Please print exactly the lines below, from the start of the material up to and including the line with "SC = bpy.context.scene", but none of the pictures.

>> START STORED DATA

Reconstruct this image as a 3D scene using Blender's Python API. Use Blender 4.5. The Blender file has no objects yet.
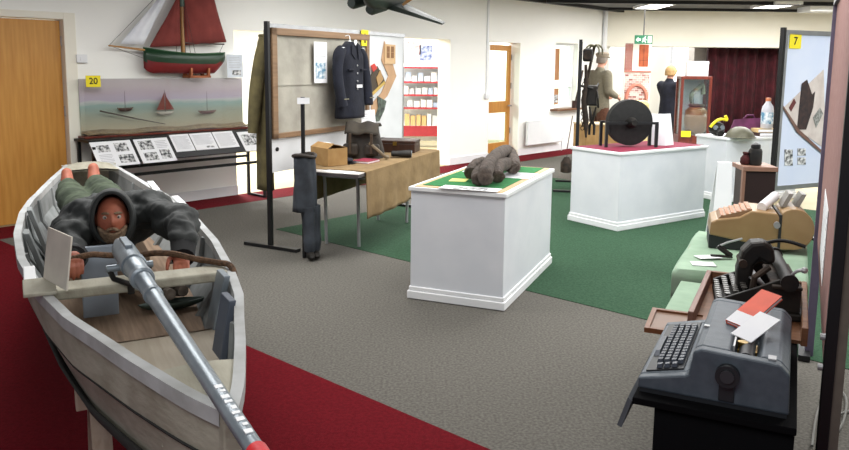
import bpy, bmesh, math, random
from mathutils import Vector, Matrix, Euler
R = math.radians
random.seed(7)
COL = bpy.context.scene.collection
SC = bpy.context.scene

# ------------------------------------------------------------------ camera model
F, PIT, ROLL, EYE = 760.0, R(8), R(.6), 1.6
PX, PY = 424.5, 65 + 760.0 * math.tan(R(8))
fw = Vector((0, math.cos(PIT), -math.sin(PIT))); up0 = Vector((0, math.sin(PIT), math.cos(PIT))); rt0 = Vector((1, 0, 0))
rt = rt0 * math.cos(ROLL) + up0 * math.sin(ROLL); up = up0 * math.cos(ROLL) - rt0 * math.sin(ROLL)
cam_pos = Vector((0, 0, EYE))
def ray(x, y): return fw + rt * ((x - PX) / F) - up * ((y - PY) / F)
def on_z(x, y, z=0.0):
    d = ray(x, y); return cam_pos + d * ((z - EYE) / d.z)
def on_y(x, y, Y):
    d = ray(x, y); return cam_pos + d * (Y / d.y)
def on_pl(x, y, p, n):
    d = ray(x, y); return cam_pos + d * ((Vector(p) - cam_pos).dot(n) / d.dot(n))
cd = bpy.data.cameras.new('camera'); cam = bpy.data.objects.new('camera', cd); COL.objects.link(cam)
cam.matrix_world = Matrix(((rt.x, up.x, -fw.x, 0), (rt.y, up.y, -fw.y, 0), (rt.z, up.z, -fw.z, EYE), (0, 0, 0, 1)))
cd.sensor_width = 36; cd.lens = 36 * F / 849; cd.shift_y = -(225 - PY) / 849; cd.clip_start = .05
SC.camera = cam

# ------------------------------------------------------------------ materials
def lin(c):
    def f(v):
        v /= 255.0
        return v / 12.92 if v <= .04045 else ((v + .055) / 1.055) ** 2.4
    return (f(c[0]), f(c[1]), f(c[2]), 1)
MATS = {}
def mat(name, c, rough=.6, metal=0.0, c2=None, scale=8.0, stretch=(1, 1, 1), bump=0.0, bscale=None, detail=3, spec=None, sheen=0, contrast=(.35, .65), emit=None, estr=0):
    if name in MATS: return MATS[name]
    m = bpy.data.materials.new(name); m.use_nodes = True; nt = m.node_tree; b = nt.nodes['Principled BSDF']
    b.inputs['Base Color'].default_value = lin(c); b.inputs['Roughness'].default_value = rough; b.inputs['Metallic'].default_value = metal
    if spec is not None: b.inputs['Specular IOR Level'].default_value = spec
    if sheen: b.inputs['Sheen Weight'].default_value = sheen
    if emit: b.inputs['Emission Color'].default_value = lin(emit); b.inputs['Emission Strength'].default_value = estr
    tc = nt.nodes.new('ShaderNodeTexCoord'); mp = nt.nodes.new('ShaderNodeMapping'); mp.inputs['Scale'].default_value = stretch
    nt.links.new(tc.outputs['Object'], mp.inputs['Vector'])
    nz = nt.nodes.new('ShaderNodeTexNoise'); nz.inputs['Scale'].default_value = scale; nz.inputs['Detail'].default_value = detail
    nt.links.new(mp.outputs['Vector'], nz.inputs['Vector'])
    if c2 is None: c2 = tuple(max(0, v * .93) for v in c)
    cr = nt.nodes.new('ShaderNodeValToRGB'); cr.color_ramp.elements[0].position = contrast[0]; cr.color_ramp.elements[1].position = contrast[1]
    cr.color_ramp.elements[0].color = lin(c); cr.color_ramp.elements[1].color = lin(c2)
    nt.links.new(nz.outputs['Fac'], cr.inputs['Fac']); nt.links.new(cr.outputs['Color'], b.inputs['Base Color'])
    if bump:
        n2 = nt.nodes.new('ShaderNodeTexNoise'); n2.inputs['Scale'].default_value = bscale or scale; n2.inputs['Detail'].default_value = 4
        nt.links.new(mp.outputs['Vector'], n2.inputs['Vector'])
        bp = nt.nodes.new('ShaderNodeBump'); bp.inputs['Strength'].default_value = bump; bp.inputs['Distance'].default_value = .01
        nt.links.new(n2.outputs['Fac'], bp.inputs['Height']); nt.links.new(bp.outputs['Normal'], b.inputs['Normal'])
    MATS[name] = m; return m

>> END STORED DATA

**EXERCISE RESULT**.
Reconstruct this image as a 3D scene using Blender's Python API. Use Blender 4.5. The Blender file has no objects yet.
import bpy, bmesh, math, random
from mathutils import Vector, Matrix, Euler
R = math.radians
random.seed(7)
COL = bpy.context.scene.collection
SC = bpy.context.scene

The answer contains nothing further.